One of the problems is that the original "Dracula" with Bela Lugosi was so perfect in its thingness that, after only a few viewings, it's practically a self parody. In the 1930s version, Lugosi serves some drugged wine to Renfield. Renfield: "Aren't you having any?" Dracula: "I never drink -- wine." I doubt that the people involved in the production intended the line to be a joke, but that's what it's become. In Mel Brooks' version, the line is repeated and the camera holds on Leslie Nielson's face, waiting for the laughs to die down.

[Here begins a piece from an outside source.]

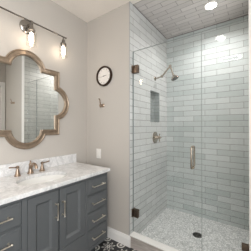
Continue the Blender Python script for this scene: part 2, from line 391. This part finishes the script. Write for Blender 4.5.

A second problem is that the gags vary from funny to silly, as is usual with Brooks, but there aren't enough of either kind. We seem to follow the 1930s version fairly closely, almost as if it were to be taken seriously. And the jokes that pad out the scenes simply aren't that amusing. In one conversation (in "ancient Moldavian") both Nielson and Brooks try to get the last word in. It drags on. And in the last scene of the movie, Brooks is alone with the coffin containing the now thoroughly cremated Nielson. He glances around, slyly opens the coffin an inch, and shouts in the last word of the ancient Moldavian conversation they'd had half an hour earlier, then slams the coffin shut and strides out with a look of satisfaction. If that's the best that could be done for a climactic gag, well, there's a problem.
There are other problems. Brooks is okay in the part of Van Helsin, but Leslie Nielson is a bit old for the part of Dracula, and he doesn't have the accent. (It ought to be overblown in a movie like this.) See George Hamilton do a better job with better lines in HIS Dracula parody, "Love At First Bite".
It's not a total waste and there are some funny moments. It's just that there aren't enough of them.